I haven't seen an example yet where the extra value of buying from the developer exceeds the extra cost of doing so vs. the same thing on the resale market. Usually the comparison is ridiculously one-sided. I think a large family
might be able to make the case for DVC with the Sorcerer pass at some of the actively-sold resorts, but that assumes Disney doesn't water down that benefit before they reach payoff time horizon.
The reason for all of this is pretty simple: the developer "benefits" are paid for out of the marketing budget, and those benefits can't cost more than the return on selling full-frieght timeshares. Otherwise the developer goes out of business.
Is that really the case?
Many times the biggest defining problem expressed with traditional timeshares is that the annual dues exceed the market cash rate.
This is why many people are giving away their timeshares for free, paying all closing costs, and offering to pay several years of annual dues to the buyer in order to offload it.
In general, yes. Most timeshares have fees below the prevailing rental rates. If they did not, the timeshare enters what is colloquially known as a death spiral:
- Some owners recognize the negative usage value, and default.
- The lost revenue from those intervals is spread over the remaining owners who are paying.
- The gap between fees and rental value widens.
- More owners default.
- Rinse and repeat.
Such timeshares usually end up being liquidated sooner rather than later, and the owners left standing end up getting a share of the proceeds when the resort is finally auctioned off (usually in a bankruptcy proceeding). Oddly enough this is a positive outcome vs. just trying to dispose of it, because it generates a positive salvage value for something that,
structured as a timeshare has little to no inherent value. Hono Koa on Maui is one such timeshare, because the default rate has gotten to the point where it's really hard to justify owning there. That's true even though the property itself is absurdly valuable, because it is oceanfront on Maui's west coast. It will probably take a few more years, but it is on its way.

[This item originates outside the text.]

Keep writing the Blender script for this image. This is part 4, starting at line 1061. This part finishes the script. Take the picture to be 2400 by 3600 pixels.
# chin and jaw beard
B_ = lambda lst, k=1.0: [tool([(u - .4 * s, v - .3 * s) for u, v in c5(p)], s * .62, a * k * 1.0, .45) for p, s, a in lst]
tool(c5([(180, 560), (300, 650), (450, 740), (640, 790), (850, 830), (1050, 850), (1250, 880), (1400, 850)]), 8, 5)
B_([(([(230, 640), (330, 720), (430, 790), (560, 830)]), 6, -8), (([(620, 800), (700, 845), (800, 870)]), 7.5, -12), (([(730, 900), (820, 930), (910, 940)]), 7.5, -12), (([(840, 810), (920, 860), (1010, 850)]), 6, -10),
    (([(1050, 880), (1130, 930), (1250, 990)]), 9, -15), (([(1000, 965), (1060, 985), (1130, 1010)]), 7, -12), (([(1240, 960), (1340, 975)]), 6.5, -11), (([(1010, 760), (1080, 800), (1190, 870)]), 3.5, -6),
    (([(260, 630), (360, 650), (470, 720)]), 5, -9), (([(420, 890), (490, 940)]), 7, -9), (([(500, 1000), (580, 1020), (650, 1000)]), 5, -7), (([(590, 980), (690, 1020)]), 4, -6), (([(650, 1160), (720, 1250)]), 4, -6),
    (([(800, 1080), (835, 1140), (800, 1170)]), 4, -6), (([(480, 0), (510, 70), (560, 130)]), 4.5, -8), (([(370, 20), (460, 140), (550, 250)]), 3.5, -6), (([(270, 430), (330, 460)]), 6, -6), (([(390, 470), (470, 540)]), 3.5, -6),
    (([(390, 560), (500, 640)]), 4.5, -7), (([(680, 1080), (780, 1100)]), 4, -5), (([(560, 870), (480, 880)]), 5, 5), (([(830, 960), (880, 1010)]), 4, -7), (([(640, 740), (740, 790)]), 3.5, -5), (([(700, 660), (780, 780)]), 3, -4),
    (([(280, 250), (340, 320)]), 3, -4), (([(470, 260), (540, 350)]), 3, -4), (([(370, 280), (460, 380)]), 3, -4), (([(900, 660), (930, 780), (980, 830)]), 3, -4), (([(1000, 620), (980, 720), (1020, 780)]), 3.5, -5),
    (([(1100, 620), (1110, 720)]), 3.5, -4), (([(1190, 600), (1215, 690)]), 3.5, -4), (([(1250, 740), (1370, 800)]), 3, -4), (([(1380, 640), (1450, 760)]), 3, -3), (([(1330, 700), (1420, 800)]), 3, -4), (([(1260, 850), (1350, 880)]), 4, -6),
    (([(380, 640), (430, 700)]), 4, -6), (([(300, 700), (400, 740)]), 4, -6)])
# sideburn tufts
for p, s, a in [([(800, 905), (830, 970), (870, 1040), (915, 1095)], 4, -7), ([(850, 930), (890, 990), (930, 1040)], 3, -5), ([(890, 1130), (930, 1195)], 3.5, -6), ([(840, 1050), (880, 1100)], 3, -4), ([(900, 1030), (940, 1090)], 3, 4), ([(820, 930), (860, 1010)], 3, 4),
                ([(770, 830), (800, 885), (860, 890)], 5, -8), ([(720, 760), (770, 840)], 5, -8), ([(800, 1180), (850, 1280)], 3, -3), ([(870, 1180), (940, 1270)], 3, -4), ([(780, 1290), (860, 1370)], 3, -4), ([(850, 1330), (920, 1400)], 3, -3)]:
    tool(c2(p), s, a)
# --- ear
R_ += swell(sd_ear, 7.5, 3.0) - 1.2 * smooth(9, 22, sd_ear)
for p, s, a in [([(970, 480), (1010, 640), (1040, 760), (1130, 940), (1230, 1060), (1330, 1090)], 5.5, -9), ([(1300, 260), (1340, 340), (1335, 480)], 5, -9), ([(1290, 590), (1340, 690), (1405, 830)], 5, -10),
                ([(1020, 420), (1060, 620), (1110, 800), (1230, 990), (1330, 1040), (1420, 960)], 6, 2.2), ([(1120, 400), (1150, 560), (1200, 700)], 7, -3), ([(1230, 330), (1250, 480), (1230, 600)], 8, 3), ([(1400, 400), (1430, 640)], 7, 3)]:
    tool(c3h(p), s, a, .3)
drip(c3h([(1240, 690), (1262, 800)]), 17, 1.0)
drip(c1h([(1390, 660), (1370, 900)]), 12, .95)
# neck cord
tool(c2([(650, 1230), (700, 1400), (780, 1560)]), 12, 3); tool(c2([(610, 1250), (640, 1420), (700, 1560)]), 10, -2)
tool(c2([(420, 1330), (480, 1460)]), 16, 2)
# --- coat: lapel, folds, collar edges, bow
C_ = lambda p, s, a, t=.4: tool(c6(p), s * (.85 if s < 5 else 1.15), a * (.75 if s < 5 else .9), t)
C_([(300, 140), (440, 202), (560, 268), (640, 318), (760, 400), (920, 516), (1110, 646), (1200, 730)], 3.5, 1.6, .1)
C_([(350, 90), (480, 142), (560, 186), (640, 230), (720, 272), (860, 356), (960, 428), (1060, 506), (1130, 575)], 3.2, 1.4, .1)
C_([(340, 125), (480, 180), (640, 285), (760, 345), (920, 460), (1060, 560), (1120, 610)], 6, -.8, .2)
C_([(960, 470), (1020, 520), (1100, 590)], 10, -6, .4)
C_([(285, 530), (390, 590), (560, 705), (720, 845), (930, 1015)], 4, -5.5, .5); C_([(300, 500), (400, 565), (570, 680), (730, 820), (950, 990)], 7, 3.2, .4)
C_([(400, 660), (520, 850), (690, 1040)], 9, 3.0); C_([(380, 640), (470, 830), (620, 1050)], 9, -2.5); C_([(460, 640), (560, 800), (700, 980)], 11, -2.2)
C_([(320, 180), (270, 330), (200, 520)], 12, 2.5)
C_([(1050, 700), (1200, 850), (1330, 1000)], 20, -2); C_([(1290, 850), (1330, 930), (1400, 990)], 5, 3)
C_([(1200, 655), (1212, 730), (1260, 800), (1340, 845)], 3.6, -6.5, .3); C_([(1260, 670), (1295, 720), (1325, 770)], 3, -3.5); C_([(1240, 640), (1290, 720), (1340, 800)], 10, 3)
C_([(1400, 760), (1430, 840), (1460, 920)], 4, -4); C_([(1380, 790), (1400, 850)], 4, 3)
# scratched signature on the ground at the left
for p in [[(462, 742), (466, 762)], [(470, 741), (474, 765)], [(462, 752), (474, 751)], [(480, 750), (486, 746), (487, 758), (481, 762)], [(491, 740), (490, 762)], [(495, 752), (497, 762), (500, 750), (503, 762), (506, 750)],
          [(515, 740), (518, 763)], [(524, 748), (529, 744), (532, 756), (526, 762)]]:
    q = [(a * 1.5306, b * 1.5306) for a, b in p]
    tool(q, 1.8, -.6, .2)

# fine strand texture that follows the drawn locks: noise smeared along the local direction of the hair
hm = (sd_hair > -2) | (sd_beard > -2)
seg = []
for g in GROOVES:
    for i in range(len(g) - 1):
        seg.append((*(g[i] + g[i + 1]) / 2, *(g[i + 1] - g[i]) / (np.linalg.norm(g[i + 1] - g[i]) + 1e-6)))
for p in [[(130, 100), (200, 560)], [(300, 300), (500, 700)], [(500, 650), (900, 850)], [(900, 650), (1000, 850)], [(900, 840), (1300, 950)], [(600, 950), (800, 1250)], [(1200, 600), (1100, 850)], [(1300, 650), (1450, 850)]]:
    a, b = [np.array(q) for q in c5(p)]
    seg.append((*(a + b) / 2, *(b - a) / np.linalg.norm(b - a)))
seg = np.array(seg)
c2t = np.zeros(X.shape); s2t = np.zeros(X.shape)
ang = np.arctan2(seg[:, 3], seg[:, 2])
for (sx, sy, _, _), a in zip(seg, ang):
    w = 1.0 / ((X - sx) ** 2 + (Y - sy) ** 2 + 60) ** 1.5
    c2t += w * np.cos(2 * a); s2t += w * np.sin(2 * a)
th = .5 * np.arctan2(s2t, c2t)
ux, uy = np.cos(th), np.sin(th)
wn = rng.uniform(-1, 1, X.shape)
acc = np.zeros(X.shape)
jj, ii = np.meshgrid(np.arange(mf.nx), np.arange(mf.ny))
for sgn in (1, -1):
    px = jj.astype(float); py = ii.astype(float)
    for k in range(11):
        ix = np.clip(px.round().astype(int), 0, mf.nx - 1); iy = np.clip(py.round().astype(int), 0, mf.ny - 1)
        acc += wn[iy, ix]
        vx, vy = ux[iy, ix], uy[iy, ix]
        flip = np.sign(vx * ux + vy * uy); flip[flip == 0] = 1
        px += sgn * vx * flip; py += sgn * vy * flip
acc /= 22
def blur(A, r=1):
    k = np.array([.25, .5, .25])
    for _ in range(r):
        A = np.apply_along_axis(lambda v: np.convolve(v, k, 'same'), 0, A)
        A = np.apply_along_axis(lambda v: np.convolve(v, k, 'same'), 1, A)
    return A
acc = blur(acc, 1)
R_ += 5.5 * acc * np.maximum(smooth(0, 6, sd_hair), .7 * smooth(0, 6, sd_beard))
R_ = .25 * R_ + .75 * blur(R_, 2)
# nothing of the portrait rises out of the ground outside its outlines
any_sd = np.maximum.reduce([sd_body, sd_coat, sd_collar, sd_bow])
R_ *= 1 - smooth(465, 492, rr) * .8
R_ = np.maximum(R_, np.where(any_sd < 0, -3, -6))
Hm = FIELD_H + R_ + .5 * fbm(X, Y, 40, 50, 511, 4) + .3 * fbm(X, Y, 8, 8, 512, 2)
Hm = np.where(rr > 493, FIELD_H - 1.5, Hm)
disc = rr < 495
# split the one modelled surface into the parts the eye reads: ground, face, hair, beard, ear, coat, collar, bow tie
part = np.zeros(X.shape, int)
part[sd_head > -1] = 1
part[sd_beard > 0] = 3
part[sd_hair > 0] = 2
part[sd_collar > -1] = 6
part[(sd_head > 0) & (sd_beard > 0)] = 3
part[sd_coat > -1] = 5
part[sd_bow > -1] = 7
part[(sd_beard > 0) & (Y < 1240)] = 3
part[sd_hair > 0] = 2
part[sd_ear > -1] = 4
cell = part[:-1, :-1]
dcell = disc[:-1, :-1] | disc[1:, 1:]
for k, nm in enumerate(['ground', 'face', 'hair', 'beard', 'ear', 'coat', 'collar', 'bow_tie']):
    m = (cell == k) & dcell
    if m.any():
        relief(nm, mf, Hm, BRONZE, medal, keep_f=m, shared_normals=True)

There are some other examples where there is postivie usage value, but based on exchange arbitrage rather than market rents. Marriott Grande Vista is my favorite example of this. Orlando is completely over-run with timeshares, and the off-season rental rates can be shockingly low. High-season weeks are still good values on a rental basis, but off-season weeks not so much. But, one can lock off the Grande Vista week and exchange it in Interval using Marriott's internal preference for weeks elsehwere in the system with much higher rental value. This is the analog of using SSR points to book at e.g. Poly, but on steroids. For example, it's pretty easy to take a Grande Vista week and turn it into two weeks in a 1BR (or sometimes a 2BR) Hawaii Marriott for about $215/night, all in.
The issue is that there is a disconnect between
market value (what a timeshare is worth if you try to sell it) and
usage value (the amount you save using it vs. renting someting similar). There are a lot of people who own timeshares. Most of them are perfectly happy, but some of them want to sell. There are fewer willing buyers than sellers---not because the underlying week has no value, but because (a) most people do not understand what that value might be, and (b) casual buyers have a very negative view of timeshares.
That negative view is earned, but by the
sales organization, not the resorts themselves. The resorts are usally somewhere between just fine and really great. If you are a resale-only buyer, you never have to deal with the sales organization, which makes life pretty pleasant.
And this is why you can make an absolute killing "buying used timeshares": An informed buyer has a strong information advantage relative to the overall market, and can acquire timeshares for much less than they are "objectively" worth when you just measure the benefit of usage.
Looking at Fidelity real estate timeshare broker site is full of these kind of timeshares.
Those are the leftovers that do not sell. And even most of those could be re-homed via adoption on TUG if the "seller" weren't insisting on trying to get back some of what they spent---because again part of the problem is the supply/demand imbalance, not the total lack of inherent value of the underlying week.
Most traditional timeshares are for 1 specific resort for a specific week right?
Timeshares have not been sold this way by any major developer for at least fifteen years now, and by most developers for much longer than that. Marriott might have been among the last of the major developers to switch to a points-based product in 2010. Wyndham (at the time, Fairfield), was selling points back in 1991, almost exactly when OKW originally opened.
The "one week at one resort" fiction is part of DVC's sales patter explaining why it is really not a timesahre. It is farily important for DVC to distance itself from the (very negative) timeshare label, because that's part of how it overcomes sales objections.
But it is a timeshare.
Now, it is true that if you are in the market for "used" timeshares, many of them will be one-week-at-one-resort. I own one of those--a summer week at a resort in the Wisconsin Dells. I've owned it for twenty years. I have never stayed there. Not once. Instead, I use it for exchange arbitrage. It has been stupidly valuable, and I think I paid $600 for it. This is something that takes some study to effectively buy and use, so while it is cheap in dollars it does require some time. But, I treat the arbitrage game as a hobby.